[DATA SHOWN]
★ ★ ★ ★ ★ ★ ★

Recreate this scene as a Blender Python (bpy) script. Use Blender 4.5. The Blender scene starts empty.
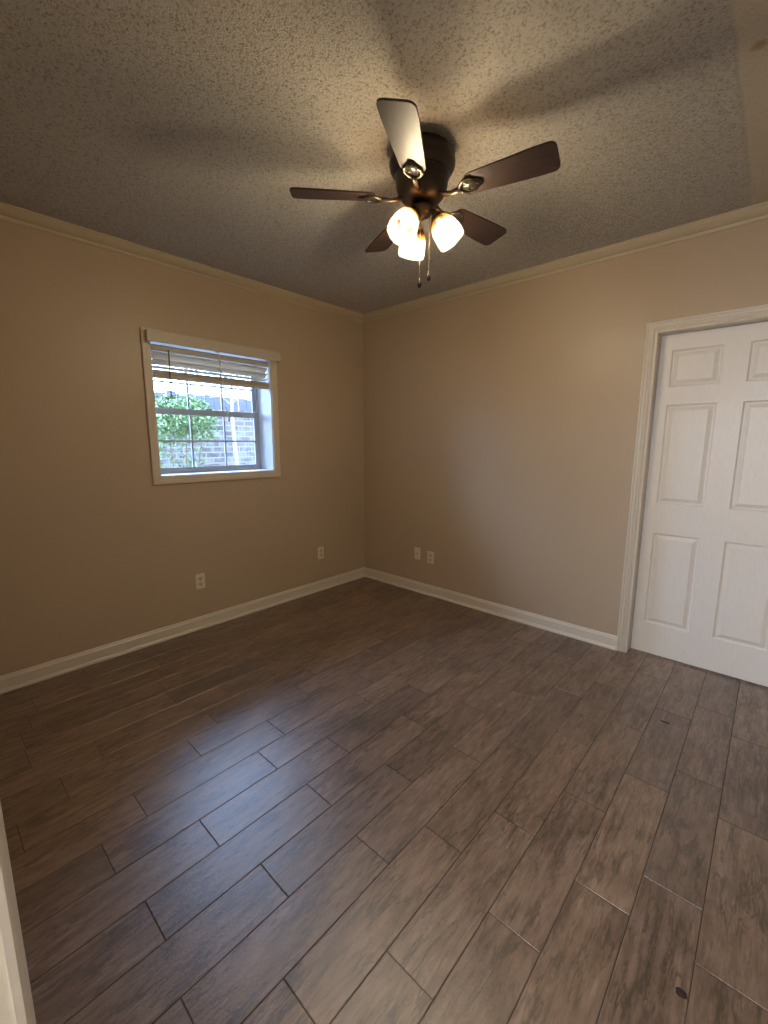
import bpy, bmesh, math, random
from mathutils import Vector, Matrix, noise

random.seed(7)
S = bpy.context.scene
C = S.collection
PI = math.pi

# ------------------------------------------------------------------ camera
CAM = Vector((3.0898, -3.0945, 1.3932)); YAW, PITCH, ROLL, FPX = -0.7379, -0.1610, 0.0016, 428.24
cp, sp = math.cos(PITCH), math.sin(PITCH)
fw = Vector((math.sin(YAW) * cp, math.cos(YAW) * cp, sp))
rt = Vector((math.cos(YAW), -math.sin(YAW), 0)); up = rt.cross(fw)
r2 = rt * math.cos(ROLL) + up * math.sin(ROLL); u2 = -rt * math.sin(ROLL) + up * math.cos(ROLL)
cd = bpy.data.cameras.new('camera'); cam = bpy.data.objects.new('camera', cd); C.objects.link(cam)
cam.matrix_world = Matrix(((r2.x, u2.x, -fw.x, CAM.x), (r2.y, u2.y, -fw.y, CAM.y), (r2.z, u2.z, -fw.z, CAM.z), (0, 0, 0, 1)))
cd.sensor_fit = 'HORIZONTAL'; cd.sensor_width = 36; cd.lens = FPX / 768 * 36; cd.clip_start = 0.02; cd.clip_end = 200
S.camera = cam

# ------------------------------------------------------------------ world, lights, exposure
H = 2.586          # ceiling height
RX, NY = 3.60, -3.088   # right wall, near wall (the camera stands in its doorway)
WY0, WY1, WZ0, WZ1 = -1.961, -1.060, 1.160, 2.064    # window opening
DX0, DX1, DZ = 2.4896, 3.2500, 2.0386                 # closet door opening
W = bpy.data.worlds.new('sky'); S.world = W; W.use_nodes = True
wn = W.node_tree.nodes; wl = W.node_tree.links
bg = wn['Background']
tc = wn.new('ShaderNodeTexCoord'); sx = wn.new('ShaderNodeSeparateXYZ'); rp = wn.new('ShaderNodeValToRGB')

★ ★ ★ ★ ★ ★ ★

[WRITTEN REQUEST] Reproduce the whole listing above word for word, but not its pictures.

[RESULT BELOW]
Recreate this scene as a Blender Python (bpy) script. Use Blender 4.5. The Blender scene starts empty.
import bpy, bmesh, math, random
from mathutils import Vector, Matrix, noise

random.seed(7)
S = bpy.context.scene
C = S.collection
PI = math.pi

# ------------------------------------------------------------------ camera
CAM = Vector((3.0898, -3.0945, 1.3932)); YAW, PITCH, ROLL, FPX = -0.7379, -0.1610, 0.0016, 428.24
cp, sp = math.cos(PITCH), math.sin(PITCH)
fw = Vector((math.sin(YAW) * cp, math.cos(YAW) * cp, sp))
rt = Vector((math.cos(YAW), -math.sin(YAW), 0)); up = rt.cross(fw)
r2 = rt * math.cos(ROLL) + up * math.sin(ROLL); u2 = -rt * math.sin(ROLL) + up * math.cos(ROLL)
cd = bpy.data.cameras.new('camera'); cam = bpy.data.objects.new('camera', cd); C.objects.link(cam)
cam.matrix_world = Matrix(((r2.x, u2.x, -fw.x, CAM.x), (r2.y, u2.y, -fw.y, CAM.y), (r2.z, u2.z, -fw.z, CAM.z), (0, 0, 0, 1)))
cd.sensor_fit = 'HORIZONTAL'; cd.sensor_width = 36; cd.lens = FPX / 768 * 36; cd.clip_start = 0.02; cd.clip_end = 200
S.camera = cam

# ------------------------------------------------------------------ world, lights, exposure
H = 2.586          # ceiling height
RX, NY = 3.60, -3.088   # right wall, near wall (the camera stands in its doorway)
WY0, WY1, WZ0, WZ1 = -1.961, -1.060, 1.160, 2.064    # window opening
DX0, DX1, DZ = 2.4896, 3.2500, 2.0386                 # closet door opening
W = bpy.data.worlds.new('sky'); S.world = W; W.use_nodes = True
wn = W.node_tree.nodes; wl = W.node_tree.links
bg = wn['Background']
tc = wn.new('ShaderNodeTexCoord'); sx = wn.new('ShaderNodeSeparateXYZ'); rp = wn.new('ShaderNodeValToRGB')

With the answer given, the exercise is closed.